See: http://doc.rust-lang.org/book/unsafe.html#unsafe-superpowers


No inline assembly? No ability to manipulate the bits of a pointer for stuff like alignment in a memory manager?

This is truly awful. It means you need to carry around a C compiler for the low-level parts. You could also use assembly, but then you're forced to write whole functions in assembly.


Inline assembly: https://doc.rust-lang.org/book/inline-assembly.html

Arbitrary pointer arithmetic is also supported.


Oh good.

There is something else missing AFAIK. It's not quite as critical, but it sure helps: bitfields

This was done rather badly in C, reducing portability by not letting the programmer fully specify the layout. Normally we mostly ignore portability; for x86 gcc and Visual Studio are compatible.

Imagine writing an x86 emulator which might run on hardware of either endianness. In theory, bitfields are perfect for implementing the GDT, LDT, and IDT. Bitfields are also great for pulling fields out of opcodes. Unfortunately, bitfield layout in C is undefined. The same trouble hits when parsing a file, for example a flash animation file.

One should be able to specify spans of bytes with chosen endianness and bit order, then subdivide each span into fields. Normally each bit should belong to exactly one field, with an error if violated, but it should be possible to define overlapping fields if the programmer insists. Fields should then be able to be joined into larger fields, even if they come from different byte spans. This allows handling split fields such as the x86 descriptor's base and limit or the PowerPC opcode SPR encoding.

Lack of bitfield support and lack of a "restrict" keyword are probably the two biggest things holding me back from rust now.

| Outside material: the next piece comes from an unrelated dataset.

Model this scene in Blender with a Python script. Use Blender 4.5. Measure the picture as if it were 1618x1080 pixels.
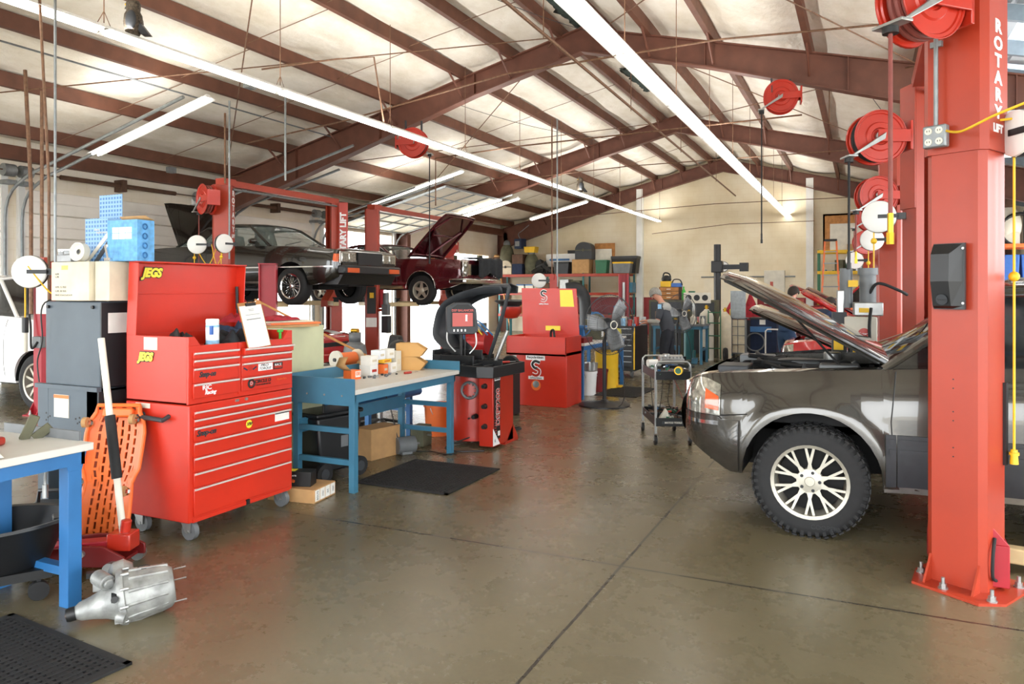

  > Lack of bitfield support and lack of a "restrict" keyword 
https://crates.io/crates/bitflags

Rust automatically adds the appropriate 'restrict' annotations to `&mut T` pointers, or well, does generally, but I think an LLVM bug made us take it off temporarily. Point is, this isn't something that you annotate in Rust like you do in C, you use the type system and the compiler handles it where appropriate. (It's more than just &mut T, like, UnsafeCell will also cause the annotation to _not_ happen, for example.)